Anderson County Texas:
Anderson County Commissioner Pct. 3 Ronny Smith resigns after entering a guilty plea of three felony counts of misuse of government funds. Commissioner Smith took $2600 of county asphalt and topsoil to his own property; he was placed on 1 year probation and given a $1000 fine. Quite a common scene in neighboring Cherokee County, but with cousins as County and District Attorneys, the story of former County workers getting new driveways and private property maintenance goes quite literally “buried.” Especially for those related to sitting Texas Court of Criminal Appeals Justice and Cherokee County Bar Association member, Charles Holcomb. Freshly stocked catfish ponds and county bulldozers maintaining private property working on the taxpayer dime is the norm for those sitting at the top (bottom?) of the East Texas political hierarchy.

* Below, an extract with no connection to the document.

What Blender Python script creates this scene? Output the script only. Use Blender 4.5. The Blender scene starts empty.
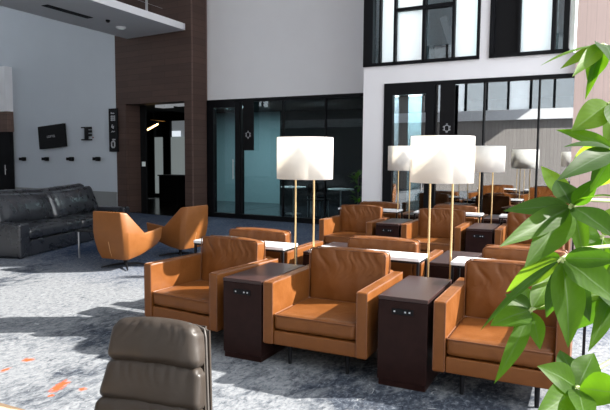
import bpy, bmesh, math, random
from mathutils import Vector, Matrix, noise
R = math.radians
scene = bpy.context.scene
COL = scene.collection

# ------------------------------------------------------------------ camera model (world: X along the seating rows, Y away, Z up)
FPX = 587.4
CAM = Vector((0, 0, 1.581))
PITCH, YAW, ROLL = R(4.72), R(25.668), R(0.446)
_F = Vector((-math.sin(YAW), math.cos(YAW), 0)); _R = Vector((math.cos(YAW), math.sin(YAW), 0)); _U = Vector((0, 0, 1))
FW = _F * math.cos(PITCH) - _U * math.sin(PITCH)
_u2 = _U * math.cos(PITCH) + _F * math.sin(PITCH)
RT = _R * math.cos(ROLL) + _u2 * math.sin(ROLL)
UP = _u2 * math.cos(ROLL) - _R * math.sin(ROLL)
def ray(u, v): return FW + RT * ((u - 305) / FPX) - UP * ((v - 205) / FPX)
def at_depth(u, v, d): return CAM + ray(u, v) * d
class Plane:
    """a vertical wall plane through two plan points; local s along it, d into it, z up"""
    def __init__(self, p, q):
        self.o = Vector((p[0], p[1], 0)); t = Vector((q[0] - p[0], q[1] - p[1], 0)); self.len = t.length
        self.t = t.normalized(); self.n = Vector((-self.t.y, self.t.x, 0)); self.ang = math.atan2(self.t.y, self.t.x)
    def sz(self, u, v):
        r = ray(u, v); k = (self.o - CAM).dot(self.n) / r.dot(self.n); p = CAM + r * k
        return (p - self.o).dot(self.t), p.z
    def s(self, u, v=157): return self.sz(u, v)[0]
    def put(self, o, s=0, d=0, z=0):
        o.location = self.o + self.t * s + self.n * d + Vector((0, 0, z)); o.rotation_euler = (0, 0, self.ang); return o

# ------------------------------------------------------------------ materials
def mat(name, col=(.5, .5, .5), rough=.5, metal=0, spec=.5, emit=None, estr=0):
    m = bpy.data.materials.new(name); m.use_nodes = True
    b = m.node_tree.nodes['Principled BSDF']
    b.inputs['Base Color'].default_value = (*col, 1); b.inputs['Roughness'].default_value = rough
    b.inputs['Metallic'].default_value = metal; b.inputs['Specular IOR Level'].default_value = spec
    if emit: b.inputs['Emission Color'].default_value = (*emit, 1); b.inputs['Emission Strength'].default_value = estr
    return m
class NT:
    def __init__(self, m): self.t = m.node_tree; self.b = self.t.nodes.get('Principled BSDF')
    def n(self, kind, **kw):
        x = self.t.nodes.new(kind)
        for k, v in kw.items():
            if k in x.inputs: x.inputs[k].default_value = v
            else: setattr(x, k, v)
        return x
    def l(self, a, ao, b, bi): self.t.links.new(a.outputs[ao], b.inputs[bi])
    def ramp(self, src, out, stops):
        r = self.n('ShaderNodeValToRGB'); e = r.color_ramp.elements
        while len(e) < len(stops): e.new(.5)
        for k, (p, c) in enumerate(stops): e[k].position = p; e[k].color = (*c, 1) if len(c) == 3 else c
        self.l(src, out, r, 'Fac'); return r
    def coord(self, scale=(1, 1, 1), out='Object', rot=(0, 0, 0)):
        c = self.n('ShaderNodeTexCoord'); m = self.n('ShaderNodeMapping'); m.inputs['Scale'].default_value = scale; m.inputs['Rotation'].default_value = rot
        self.l(c, out, m, 'Vector'); return m
    def noise(self, co, scale, detail=4, rough=.55, dist=0):
        x = self.n('ShaderNodeTexNoise'); x.inputs['Scale'].default_value = scale; x.inputs['Detail'].default_value = detail
        x.inputs['Roughness'].default_value = rough; x.inputs['Distortion'].default_value = dist
        self.l(co, 'Vector', x, 'Vector'); return x
    def mix(self, fac, fo, a, ao, b, bo, mode='MIX'):
        x = self.n('ShaderNodeMix', data_type='RGBA', blend_type=mode)
        if isinstance(fac, (int, float)): x.inputs[0].default_value = fac
        else: self.l(fac, fo, x, 0)
        for i, s, so in ((6, a, ao), (7, b, bo)):
            if isinstance(s, tuple): x.inputs[i].default_value = (*s, 1)
            else: self.t.links.new(s.outputs[so], x.inputs[i])
        return x
    def bump(self, src, out, strength, dist=.01):
        x = self.n('ShaderNodeBump'); x.inputs['Strength'].default_value = strength; x.inputs['Distance'].default_value = dist
        self.l(src, out, x, 'Height'); self.l(x, 'Normal', self.b, 'Normal'); return x

def leather(name, c0, c1, rough=.42, grain=.25, fold=.5, spec=.5):
    m = mat(name, c0, rough, spec=spec); t = NT(m); co = t.coord()
    n1 = t.noise(co, 5, 5, .6, .4); r = t.ramp(n1, 'Fac', [(.3, c0), (.72, c1)]); t.l(r, 'Color', t.b, 'Base Color')
    rr = t.ramp(n1, 'Fac', [(.3, (rough - .06,) * 3), (.7, (rough + .1,) * 3)]); t.l(rr, 'Color', t.b, 'Roughness')
    n2 = t.noise(co, 9, 3, .5, .8); n3 = t.noise(co, 260, 2, .5)
    mx = t.mix(.25 * grain, None, n2, 'Color', n3, 'Color'); t.bump(mx, 2, fold, .012)
    return m
def plaster(name, col, rough=.85):
    m = mat(name, col, rough, spec=.25); t = NT(m); co = t.coord()
    n = t.noise(co, 1.3, 4); r = t.ramp(n, 'Fac', [(.3, tuple(c * .97 for c in col)), (.7, col)]); t.l(r, 'Color', t.b, 'Base Color')
    n2 = t.noise(co, 90, 2); t.bump(n2, 'Fac', .06, .004); return m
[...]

Smith was also accused of taking a tractor hose fitting from county equipment and using it in his garden. Palestine Texas newspapers make a bigger deal out of Commissioner Ronny Smith "borrowing indefinitely" left over county dirt and tractor parts, than Cherokee County does its constables double-dipping as drug runners, a la Randall Thompson.

Cherokee County Texas:
Similarly, former Rusk city hall employee Doris Robinson is scheduled to have jury selection begin on October 14 for her embezzlement trial. Mrs. Robinson was indicted after 18 months of postponement for allegedly stealing over $150,000 from the Rusk Water Department. Mrs. Robinson maintains her innocence and prosecutors, along with defense, are beginning to surmise an “accounting glitch,” so everyone can be paid off equally and this horrid little story will go away.

Cooke County Texas:
Oak Ridge TX Police Chief Michael Todd Lacey pleaded guilty in Federal Court on September 10, 2008 to one count of extortion. Chief Lacey was apparently fond of pulling over Hispanic motorists on Highway 82 and demanding money in exchange for not issuing citations. Lacey was indicted in April 2008 and is now facing 18 months in federal prison for his extortion tactics. He wasn’t raping his traffic stops on the side of road as Jacksonville TX police officer Larry Pugh did recently, but nonetheless Lacey was violating the civil rights of travelers through his gracious jurisdiction.

Kaufman County Texas:
Sunnyvale ISD Jr. High teacher Chad Michael Hutchins was sentenced to 10 years in federal prison for possession of child pornography. Hutchins was arrested at his Forney, TX home in June 2007 on similar charges stemming from his correspondences with under age girls on My Space.